Data section |
○ ○ ○ ○ ○
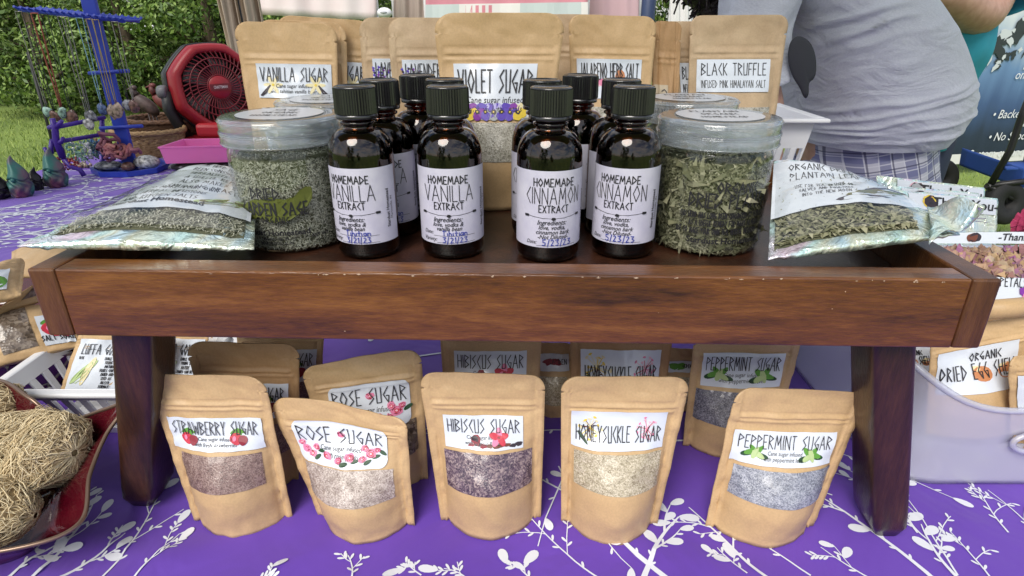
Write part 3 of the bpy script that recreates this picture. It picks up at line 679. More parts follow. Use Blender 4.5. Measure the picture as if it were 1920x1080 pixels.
    def patch(s, q, mi, u0, u1, v0, v1, off, rc=0.0, nu=22, nv=10, sag=0.0):
        W = (u1-u0)*s.W; H = (v1-v0)*s.H
        rows = [i/nv for i in range(nv+1)]
        if rc: rows = sorted(set(rows+[rc/H*t for t in (0, .05, .2, .45, .75, 1)]+[1-rc/H*t for t in (0, .05, .2, .45, .75, 1)]))
        k = len(q.v)
        for t in rows:
            d = min(t, 1-t)*H; ins = (rc-math.sqrt(max(0, rc*rc-(rc-d)**2)))/W if rc and d < rc else 0
            for i in range(nu+1):
                a = ins+(i/nu)*(1-2*ins); q.v.append(s.P(u0+(u1-u0)*a, v0+(v1-v0)*t, off))
        for j in range(len(rows)-1):
            for i in range(nu):
                a = k+j*(nu+1)+i; q.face((a, a+1, a+nu+2, a+nu+1), mi, True)
    def S(s, u0, u1, v0, v1):
        uc, vc = (u0+u1)/2, (v0+v1)/2
        return lambda x, y, off: s.P(uc+x/s.W, vc+y/s.H, off)
# ---- pictures printed on the labels
def g_strawberry(q, S, x, y, k=1.0):
    a, b, c = q.mat(RED), q.mat(LEAF), q.mat(DRED)
    for i in range(5): blob(q, S, x+.0012*k*(i-2), y+.0048*k+.0004*abs(i-2), .0028*k, .0011*k, b, .0009, rot=1.57+.5*(i-2))
    blob(q, S, x-.0012*k, y+.0004*k, .0042*k, .0046*k, a, .0011, rot=-1.2, pinch=.45, n=14); blob(q, S, x+.0035*k, y-.0008*k, .0036*k, .004*k, c, .0012, rot=-1.8, pinch=.45, n=14)
    blob(q, S, x-.002*k, y+.001*k, .0012*k, .0018*k, q.mat(PINK), .0013, n=8)
def g_rose(q, S, x, y, k=1.0):
    for i, (m, r) in enumerate(((PINK, 1.0), (DRED, .74), (PINK, .6), (RED, .42), (LPINK, .22))): blob(q, S, x+random.uniform(-.2, .2)*k*.001, y, .0038*k*r, .0032*k*r, q.mat(m), .001+.0001*i, n=10, wob=.22)
def g_leaf(q, S, x, y, l, w, rot, m, o=.0008): blob(q, S, x, y, l, w, q.mat(m), o, rot=rot, n=12, pinch=.3)
def g_mint(q, S, x, y, k=1.0, flip=1):
    for dx, dy, r, m, o in ((-4.5, -.6, .2, DLEAF, .0008), (4.4, -1.6, -.2, DLEAF, .0008), (-1, 1.8, 2.2, LEAF, .0009), (2.2, 1.8, .8, LEAF, .001), (-2.6, .6, .3, LEAF, .0011), (2, -.6, -.5, LGR, .0012), (0, .4, 1.2, LGR, .0013)):
        g_leaf(q, S, x+dx*.001*k*flip, y+dy*.001*k, .0042*k, .0020*k, r*flip, m, o)
def g_hib(q, S, x, y, k=1.0):
    for i in range(9): blob(q, S, x-.022*k+.0048*i*k, y-.0042*k+random.uniform(-1, 1)*.0005, .003, .0014, q.mat(random.choice([DRED, BRN, BLK])), .0008, wob=.3)
    blob(q, S, x-.0185*k, y-.0005*k, .0045*k, .0038*k, q.mat(DRED), .0009, wob=.25); blob(q, S, x-.019*k, y+.0002*k, .003*k, .0022*k, q.mat(BLK), .001, wob=.35)
    for i in range(5): blob(q, S, x+.006*k*math.cos(i*1.256+.3)*.62, y+.0016*k+.0046*k*math.sin(i*1.256+.3)*.62, .0045*k, .0026*k, q.mat((RED, PINK, RED, PINK, RED)[i]), .001+.00006*i, rot=i*1.256+.3)
    blob(q, S, x, y+.0015*k, .0012*k, .001*k, q.mat(DRED), .0014)
def g_honey(q, S, x, y, k=1.0, cols=None):
    cols = cols or (CREAM, YEL, BRN)
    for i in range(15):
        a = i*.42+random.uniform(-.2, .2); L = .0078*k*random.uniform(.6, 1.1)
        ribbon(q, S, [(x, y), (x+L*math.cos(a)*.8, y+L*math.sin(a))], .0004*k, q.mat(random.choice(cols)), .0006+.00002*i)
        blob(q, S, x+L*math.cos(a)*.8, y+L*math.sin(a), .0006*k, .0011*k, q.mat(cols[i % 2]), .001, rot=a, n=6)
def g_pansy(q, S, x, y, k, m1, m2):
    for i, (a, b) in enumerate(((-.0024, .0024), (.0024, .0024), (-.003, -.0012), (.003, -.0012), (0, -.003))): blob(q, S, x+a*k, y+b*k, .0034*k, .0032*k, q.mat(m1 if i < 2 else m2), .0008+.00008*i, n=10, wob=.12)
    blob(q, S, x, y-.0004*k, .0017*k, .0015*k, q.mat(BLK), .0013, wob=.3); blob(q, S, x, y-.0003*k, .0006*k, .0006*k, q.mat(YEL), .0014, n=6)
def g_van(q, S, x, y, k=1.0, fl=1):
    for i in range(6): blob(q, S, x+fl*.0012*k+.0036*k*math.cos(i*1.05), y+.002*k+.0036*k*math.sin(i*1.05), .0036*k, .0013*k, q.mat(CREAM), .0008+.00005*i, rot=i*1.05, n=8)
    for i in range(2): ribbon(q, S, [(x-fl*.001*k, y+.0015*k), (x-fl*(.004+.002*i)*k, y-.0035*k), (x-fl*(.007+.001*i)*k, y-.0055*k)], .0011*k, q.mat(BLK), .0012)
    blob(q, S, x+fl*.0012*k, y+.002*k, .001*k, .001*k, q.mat(YEL), .0013, n=6)
def g_lav(q, S, x, y, k=1.0):
    for j in range(4):
        a = 1.0+.28*j; pts = [(x, y), (x+.016*k*math.cos(a), y+.016*k*math.sin(a))]; ribbon(q, S, pts, .0007*k, q.mat(VIO), .0008)
        for i in range(6): blob(q, S, x+(.006+.0018*i)*k*math.cos(a)+random.uniform(-1, 1)*.001, y+(.006+.0018*i)*k*math.sin(a), .0011*k, .0008*k, q.mat(random.choice([VIO, PUR, BLK])), .0009, n=6)
def g_pepper(q, S, x, y, k=1.0):
    for i in range(6): blob(q, S, x+(-.010+.004*i)*k, y+.0006*math.sin(i), .0042*k, .0022*k, q.mat((LPINK, PINK, PINK, RED, RED, PINK)[i]), .0008+.00006*i, wob=.12)
    blob(q, S, x+.004*k, y+.004*k, .003*k, .0034*k, q.mat(EGG), .0012, wob=.25); blob(q, S, x-.002*k, y-.0022*k, .005*k, .0008*k, q.mat(LEAF), .0012); blob(q, S, x+.012*k, y+.001*k, .0008*k, .0008*k, q.mat(BLK), .0012)
def g_egg(q, S, x, y, k=1.0):
    for s in (-1, 1):
        blob(q, S, x+s*.008*k, y-.0005*k, .0062*k, .0045*k, q.mat(EGG), .0008, rot=.2*s, n=14); blob(q, S, x+s*.008*k-.001*k, y+.002*k, .0046*k, .0020*k, q.mat(CREAM), .0009, wob=.25, rot=.3*s)
def g_luffa(q, S, x, y, k=1.0):
    for i, (dx, r) in enumerate(((-.004, .95), (0, 1.0), (.002, 1.35))):
        blob(q, S, x+dx*k, y+.001*i*k, .0155*k, .0032*k, q.mat((LGR, LEAF, CREAM)[i] if i != 1 else LGR), .0008+.0001*i, rot=r, n=14)
def lines(q, S, rows, x, y, h, dy, align='c', m=None, ws=.62, w=None, rot=0):
    for i, t in enumerate(rows): strokes(q, S, t, x+i*dy*math.sin(rot), y-i*dy*math.cos(rot), h, w or h*.14, q.mat(m or INK), .0008, sp=.16, ws=ws, align=align, rot=rot)

def sugar_print(q, S, W, H, title, sub, pic, tall=.40):
    ik = q.mat(INK)
    h = H*tall; f = min(1.0, W*.90/text_w(title, h, RUNE, .2, 1.0))
    ty = H*.5-h-H*.11
    if pic == 'honey': ty = -h*.7
    strokes(q, S, title, 0, ty, h, h*.062, ik, .0015, sp=.2*f, ws=f)
    if sub:
        script(q, S, sub[0], 0, ty-H*.19, H*.165, ik, .0010, shear=.15, ws=.85); script(q, S, sub[1], 0, ty-H*.35, H*.165, ik, .0010, shear=.15, ws=.85)
    k = H/.024
    if pic == 'strawberry': g_strawberry(q, S, -W*.29, -H*.16, k*1.05); g_strawberry(q, S, W*.24, -H*.16, k*1.05)
    elif pic == 'rose':
        g_rose(q, S, W*.005, ty+h*.5, k*.62)
        for x, y, r in ((-.44, -.02, .8), (-.40, -.2, .95), (-.28, -.14, .8), (-.33, -.32, .9), (-.16, -.32, 1.05), (-.02, -.40, .8), (.1, -.32, 1.1), (.24, -.33, .9), (.33, -.18, 1.15), (.27, -.05, .9), (.40, -.08, .7)):
            y *= .84; g_rose(q, S, x*W, y*H, k*r*.72)
            if random.random() < .6: g_leaf(q, S, x*W+.003*k, y*H-.0016*k, .0026*k, .0013*k, random.uniform(-.6, .6), DLEAF, .0008)
    elif pic == 'hibiscus': g_hib(q, S, W*.19, -H*.2, k*.92)
    elif pic == 'honey': g_honey(q, S, -W*.30, H*.06, k*1.15); g_leaf(q, S, -W*.38, -H*.22, .005*k, .0013*k, -.9, DLEAF); g_honey(q, S, W*.30, H*.04, k*.95, (PINK, LPINK, RED))
    elif pic == 'mint': g_mint(q, S, -W*.29, -H*.16, k*1.15); g_mint(q, S, W*.26, -H*.2, k*1.15, -1)
    elif pic == 'vanilla': g_van(q, S, -W*.31, -H*.2, k, 1); g_van(q, S, W*.31, -H*.2, k, -1)
    elif pic == 'violet':
        for i, (m1, m2) in enumerate(((PUR, YEL), (VIO, PUR), (VIO, VIO), (LIL, GRY), (VIO, VIO), (PUR, VIO), (CREAM, YEL))): g_pansy(q, S, W*(-.33+.105*i), -H*.35, k*.66, m1, m2)
    elif pic == 'lavender': g_lav(q, S, -W*.42, -H*.3, k*.9)
    elif pic == 'jalapeno': g_pepper(q, S, W*.06, -H*.1, k*1.0)
GP = {'front': 'kraft sugar pouches standing in front of the tray', 'under': 'kraft pouches standing under the tray', 'top': 'tall kraft pouches at the back of the tray'}
def pouch(label, corners, mat=KRAFT, win=None, wm=None, lab=None, title='', sub=('Cane sugar infused', ''), pic=None, group=None, rc_l=0.0, shape=(), custom=None, tall=.40, name='kraft_pouch', cat='pouch', lmat=None, **kw):
    P = Pouch(*corners, **kw); t = thing(name, label, cat, tuple(P.base), group); random.seed(int(P.seed*10))
    q = G(); P.sheet(q, q.mat(mat)); q.build('bag', None, t, merge=.00002)
    if win:
        q = G(); P.patch(q, q.mat(wm), *win, .0007, nu=26, nv=12); q.build('window', None, t)
    if lab:
        q = G(); P.patch(q, q.mat(lmat or LABEL), *lab, .0011, rc_l, 24, 10)
        S = P.S(*lab); S2 = lambda x, y, o: S(x, y, o+.0006)
        W, H = (lab[1]-lab[0])*P.W, (lab[3]-lab[2])*P.H
        if custom: custom(q, S2, W, H)
        else: sugar_print(q, S2, W, H, title, sub, pic, tall)
        q.build('label', None, t)
    return t
def corners(BL, BR_, TL, TR, z=0.0, lean=11.0, d=None):
    """pixel corners; the foot stands on height z, the top leans back by 'lean' degrees"""
    if d is None: a, b = on_z(*BL, z), on_z(*BR_, z)
    else:
        a, b = on_y(*BL, d), on_y(*BR_, d); a.z = b.z = z
    x = (b-a); x.z = 0; x.normalize(); f = Vector((-x.y, x.x, 0))      # f points away from the viewer
    n = (f*math.cos(R(lean))-Vector((0, 0, 1))*math.sin(R(lean)))
    return a, b, on_plane(*TL, a, n), on_plane(*TR, a, n)
Z = .0008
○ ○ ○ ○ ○
Given problem |
Search the material above for "script". Pull out each line where it shows up.

Answer in full |
Write part 3 of the bpy script that recreates this picture. It picks up at line 679. More parts follow. Use Blender 4.5. Measure the picture as if it were 1920x1080 pixels.
        script(q, S, sub[0], 0, ty-H*.19, H*.165, ik, .0010, shear=.15, ws=.85); script(q, S, sub[1], 0, ty-H*.35, H*.165, ik, .0010, shear=.15, ws=.85)